Where a line contains the word "Treat", copy that line.
----- Records for the exercise
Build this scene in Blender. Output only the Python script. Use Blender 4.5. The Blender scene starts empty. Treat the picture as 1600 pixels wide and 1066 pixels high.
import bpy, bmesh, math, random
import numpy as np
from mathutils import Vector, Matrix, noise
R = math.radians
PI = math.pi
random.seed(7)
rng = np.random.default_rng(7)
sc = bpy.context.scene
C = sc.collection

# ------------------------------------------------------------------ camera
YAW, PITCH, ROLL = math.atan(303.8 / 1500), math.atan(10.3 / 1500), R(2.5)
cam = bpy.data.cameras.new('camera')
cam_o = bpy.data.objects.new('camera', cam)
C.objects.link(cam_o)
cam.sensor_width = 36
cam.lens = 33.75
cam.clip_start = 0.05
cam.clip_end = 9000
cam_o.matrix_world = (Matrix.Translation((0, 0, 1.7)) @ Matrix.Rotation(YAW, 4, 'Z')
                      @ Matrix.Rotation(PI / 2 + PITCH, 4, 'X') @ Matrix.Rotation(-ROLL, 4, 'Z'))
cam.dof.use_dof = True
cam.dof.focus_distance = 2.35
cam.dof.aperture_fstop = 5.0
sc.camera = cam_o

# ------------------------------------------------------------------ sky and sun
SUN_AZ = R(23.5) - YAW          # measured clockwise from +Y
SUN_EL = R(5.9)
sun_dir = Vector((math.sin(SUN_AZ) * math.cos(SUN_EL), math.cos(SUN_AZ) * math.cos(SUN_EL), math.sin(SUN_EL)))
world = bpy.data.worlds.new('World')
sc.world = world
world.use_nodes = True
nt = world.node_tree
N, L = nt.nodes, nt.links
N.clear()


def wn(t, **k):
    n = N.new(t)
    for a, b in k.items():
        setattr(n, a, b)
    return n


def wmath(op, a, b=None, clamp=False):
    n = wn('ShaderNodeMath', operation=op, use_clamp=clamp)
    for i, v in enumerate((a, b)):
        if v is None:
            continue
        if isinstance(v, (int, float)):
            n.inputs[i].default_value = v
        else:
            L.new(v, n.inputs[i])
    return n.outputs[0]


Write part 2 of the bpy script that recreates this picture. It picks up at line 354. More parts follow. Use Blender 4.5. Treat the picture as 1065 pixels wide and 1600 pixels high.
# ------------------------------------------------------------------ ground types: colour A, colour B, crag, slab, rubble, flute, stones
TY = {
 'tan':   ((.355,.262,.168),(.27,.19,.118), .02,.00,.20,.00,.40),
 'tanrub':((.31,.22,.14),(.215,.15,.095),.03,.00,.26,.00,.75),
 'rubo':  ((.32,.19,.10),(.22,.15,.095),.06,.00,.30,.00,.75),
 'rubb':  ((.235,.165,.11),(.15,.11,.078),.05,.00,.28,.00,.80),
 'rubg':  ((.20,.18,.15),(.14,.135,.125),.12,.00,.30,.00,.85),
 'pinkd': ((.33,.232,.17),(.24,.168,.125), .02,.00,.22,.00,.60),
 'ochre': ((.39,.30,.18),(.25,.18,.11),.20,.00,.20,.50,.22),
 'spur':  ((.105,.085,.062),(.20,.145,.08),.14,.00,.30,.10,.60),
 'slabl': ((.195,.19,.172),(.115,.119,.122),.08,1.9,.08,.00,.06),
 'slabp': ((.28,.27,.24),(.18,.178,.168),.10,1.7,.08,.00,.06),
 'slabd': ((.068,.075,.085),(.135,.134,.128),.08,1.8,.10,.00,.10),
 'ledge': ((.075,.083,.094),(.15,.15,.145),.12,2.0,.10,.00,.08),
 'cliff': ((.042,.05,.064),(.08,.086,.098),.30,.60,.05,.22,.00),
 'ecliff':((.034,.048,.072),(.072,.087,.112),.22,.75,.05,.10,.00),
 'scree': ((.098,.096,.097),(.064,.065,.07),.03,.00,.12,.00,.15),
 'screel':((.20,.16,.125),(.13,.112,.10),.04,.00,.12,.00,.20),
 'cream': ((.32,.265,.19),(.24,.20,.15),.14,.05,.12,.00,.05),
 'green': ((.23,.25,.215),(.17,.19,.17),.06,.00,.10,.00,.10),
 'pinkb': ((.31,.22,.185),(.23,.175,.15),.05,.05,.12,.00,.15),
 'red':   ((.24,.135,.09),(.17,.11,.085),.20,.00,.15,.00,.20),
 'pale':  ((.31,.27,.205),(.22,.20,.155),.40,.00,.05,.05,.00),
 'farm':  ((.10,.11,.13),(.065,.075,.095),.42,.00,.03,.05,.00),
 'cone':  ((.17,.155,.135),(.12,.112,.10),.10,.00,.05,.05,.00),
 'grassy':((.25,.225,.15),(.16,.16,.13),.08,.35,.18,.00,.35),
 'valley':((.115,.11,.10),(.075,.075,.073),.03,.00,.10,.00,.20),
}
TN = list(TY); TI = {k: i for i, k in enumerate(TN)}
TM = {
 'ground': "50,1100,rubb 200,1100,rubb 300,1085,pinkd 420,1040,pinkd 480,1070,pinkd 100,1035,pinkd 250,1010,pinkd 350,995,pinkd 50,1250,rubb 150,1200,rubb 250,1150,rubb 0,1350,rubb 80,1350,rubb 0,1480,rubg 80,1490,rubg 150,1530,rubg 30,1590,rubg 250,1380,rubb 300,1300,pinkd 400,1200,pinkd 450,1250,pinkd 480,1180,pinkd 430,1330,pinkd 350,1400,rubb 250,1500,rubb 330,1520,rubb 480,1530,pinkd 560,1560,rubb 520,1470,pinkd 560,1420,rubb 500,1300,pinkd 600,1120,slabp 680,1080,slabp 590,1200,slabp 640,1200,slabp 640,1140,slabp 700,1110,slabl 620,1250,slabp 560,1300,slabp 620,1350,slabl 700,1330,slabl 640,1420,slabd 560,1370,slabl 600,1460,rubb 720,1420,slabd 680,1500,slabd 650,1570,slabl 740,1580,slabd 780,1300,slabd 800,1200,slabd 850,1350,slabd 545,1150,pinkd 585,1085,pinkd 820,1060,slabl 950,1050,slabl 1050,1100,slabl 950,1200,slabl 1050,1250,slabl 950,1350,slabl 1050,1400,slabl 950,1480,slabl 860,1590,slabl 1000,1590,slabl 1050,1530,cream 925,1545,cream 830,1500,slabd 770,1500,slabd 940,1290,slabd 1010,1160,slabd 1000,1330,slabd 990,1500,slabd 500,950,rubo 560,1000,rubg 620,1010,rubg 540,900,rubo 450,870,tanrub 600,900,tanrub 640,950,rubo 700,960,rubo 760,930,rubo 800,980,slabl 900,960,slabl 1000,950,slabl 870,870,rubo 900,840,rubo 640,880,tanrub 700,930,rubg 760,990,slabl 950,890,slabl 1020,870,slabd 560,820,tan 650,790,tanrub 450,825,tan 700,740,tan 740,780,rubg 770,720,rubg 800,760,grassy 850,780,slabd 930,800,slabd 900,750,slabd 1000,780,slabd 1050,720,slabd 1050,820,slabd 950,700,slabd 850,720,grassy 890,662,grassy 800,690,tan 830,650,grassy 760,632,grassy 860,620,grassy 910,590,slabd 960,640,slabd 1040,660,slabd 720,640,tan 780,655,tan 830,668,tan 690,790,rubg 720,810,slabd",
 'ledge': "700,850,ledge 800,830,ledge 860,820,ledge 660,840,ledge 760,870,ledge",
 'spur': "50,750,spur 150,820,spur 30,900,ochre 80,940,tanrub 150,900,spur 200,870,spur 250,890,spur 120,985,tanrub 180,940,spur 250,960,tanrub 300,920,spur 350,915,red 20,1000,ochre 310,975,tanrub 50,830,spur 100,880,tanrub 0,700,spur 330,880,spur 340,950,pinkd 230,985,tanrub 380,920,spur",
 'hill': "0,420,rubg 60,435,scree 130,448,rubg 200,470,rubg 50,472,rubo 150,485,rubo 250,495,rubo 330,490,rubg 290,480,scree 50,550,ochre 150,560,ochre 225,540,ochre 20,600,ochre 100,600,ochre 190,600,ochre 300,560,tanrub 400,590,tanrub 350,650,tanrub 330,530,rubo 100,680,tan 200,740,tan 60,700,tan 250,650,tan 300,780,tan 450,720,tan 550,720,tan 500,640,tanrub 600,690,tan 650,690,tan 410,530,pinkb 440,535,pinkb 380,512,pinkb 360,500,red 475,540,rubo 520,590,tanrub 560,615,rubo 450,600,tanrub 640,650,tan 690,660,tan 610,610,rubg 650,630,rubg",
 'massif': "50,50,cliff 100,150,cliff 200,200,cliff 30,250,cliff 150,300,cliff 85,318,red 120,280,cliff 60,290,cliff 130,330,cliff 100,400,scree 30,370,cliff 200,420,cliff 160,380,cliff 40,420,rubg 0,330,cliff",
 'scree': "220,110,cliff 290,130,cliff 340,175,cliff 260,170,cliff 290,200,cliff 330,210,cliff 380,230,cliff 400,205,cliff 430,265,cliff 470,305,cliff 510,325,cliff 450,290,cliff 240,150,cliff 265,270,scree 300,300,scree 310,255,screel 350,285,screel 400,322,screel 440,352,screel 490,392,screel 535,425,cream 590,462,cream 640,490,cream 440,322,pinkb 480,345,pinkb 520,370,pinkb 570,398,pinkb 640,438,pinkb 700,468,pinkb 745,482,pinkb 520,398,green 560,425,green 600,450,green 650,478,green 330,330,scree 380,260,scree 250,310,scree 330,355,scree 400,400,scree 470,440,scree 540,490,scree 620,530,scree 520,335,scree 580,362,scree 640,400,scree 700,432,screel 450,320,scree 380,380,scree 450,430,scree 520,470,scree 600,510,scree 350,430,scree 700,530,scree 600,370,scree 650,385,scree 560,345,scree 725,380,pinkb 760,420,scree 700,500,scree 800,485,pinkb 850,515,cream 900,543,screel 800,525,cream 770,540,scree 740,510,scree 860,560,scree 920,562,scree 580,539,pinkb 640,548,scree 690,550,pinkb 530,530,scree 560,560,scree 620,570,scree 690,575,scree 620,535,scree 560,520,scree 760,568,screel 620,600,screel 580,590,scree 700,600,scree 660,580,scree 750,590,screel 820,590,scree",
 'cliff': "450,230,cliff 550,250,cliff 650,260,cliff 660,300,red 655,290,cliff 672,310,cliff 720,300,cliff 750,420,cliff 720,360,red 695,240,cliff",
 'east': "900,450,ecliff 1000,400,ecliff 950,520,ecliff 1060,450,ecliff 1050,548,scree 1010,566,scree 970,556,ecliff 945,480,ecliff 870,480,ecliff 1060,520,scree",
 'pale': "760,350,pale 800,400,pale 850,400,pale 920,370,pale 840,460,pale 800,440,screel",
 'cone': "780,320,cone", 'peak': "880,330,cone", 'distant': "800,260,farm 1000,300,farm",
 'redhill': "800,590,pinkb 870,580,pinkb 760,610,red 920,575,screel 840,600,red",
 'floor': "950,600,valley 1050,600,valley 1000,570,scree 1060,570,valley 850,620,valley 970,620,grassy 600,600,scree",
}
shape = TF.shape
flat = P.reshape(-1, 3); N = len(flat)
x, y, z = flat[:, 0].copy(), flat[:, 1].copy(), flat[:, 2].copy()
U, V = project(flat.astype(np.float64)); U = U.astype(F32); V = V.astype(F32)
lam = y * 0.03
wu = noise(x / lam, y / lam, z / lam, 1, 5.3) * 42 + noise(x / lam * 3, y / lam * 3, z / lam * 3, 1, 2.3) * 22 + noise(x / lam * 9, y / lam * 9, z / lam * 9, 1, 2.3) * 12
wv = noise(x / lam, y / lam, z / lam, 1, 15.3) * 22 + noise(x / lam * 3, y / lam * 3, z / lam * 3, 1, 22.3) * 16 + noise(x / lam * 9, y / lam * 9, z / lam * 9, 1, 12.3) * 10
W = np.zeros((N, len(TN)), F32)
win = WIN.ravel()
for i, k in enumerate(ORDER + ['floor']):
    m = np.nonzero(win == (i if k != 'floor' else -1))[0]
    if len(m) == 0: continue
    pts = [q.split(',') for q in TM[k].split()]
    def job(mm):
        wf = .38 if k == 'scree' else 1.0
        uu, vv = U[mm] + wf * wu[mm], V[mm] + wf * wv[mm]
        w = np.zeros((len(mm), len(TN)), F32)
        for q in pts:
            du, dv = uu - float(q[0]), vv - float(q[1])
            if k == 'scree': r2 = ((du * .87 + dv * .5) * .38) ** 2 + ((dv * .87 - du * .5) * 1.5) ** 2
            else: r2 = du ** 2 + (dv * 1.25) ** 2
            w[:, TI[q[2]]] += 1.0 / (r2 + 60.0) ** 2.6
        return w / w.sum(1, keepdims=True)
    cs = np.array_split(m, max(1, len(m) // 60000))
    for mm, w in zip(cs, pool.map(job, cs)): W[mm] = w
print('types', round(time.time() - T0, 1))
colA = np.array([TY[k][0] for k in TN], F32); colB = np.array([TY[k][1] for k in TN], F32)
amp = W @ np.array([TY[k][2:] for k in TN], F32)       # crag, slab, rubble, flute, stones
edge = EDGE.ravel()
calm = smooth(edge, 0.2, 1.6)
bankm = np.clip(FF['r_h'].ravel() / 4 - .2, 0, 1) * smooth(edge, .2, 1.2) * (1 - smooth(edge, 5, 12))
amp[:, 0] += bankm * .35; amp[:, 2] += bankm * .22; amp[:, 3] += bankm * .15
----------
Answer to this problem -
Build this scene in Blender. Output only the Python script. Use Blender 4.5. The Blender scene starts empty. Treat the picture as 1600 pixels wide and 1066 pixels high.
Write part 2 of the bpy script that recreates this picture. It picks up at line 354. More parts follow. Use Blender 4.5. Treat the picture as 1065 pixels wide and 1600 pixels high.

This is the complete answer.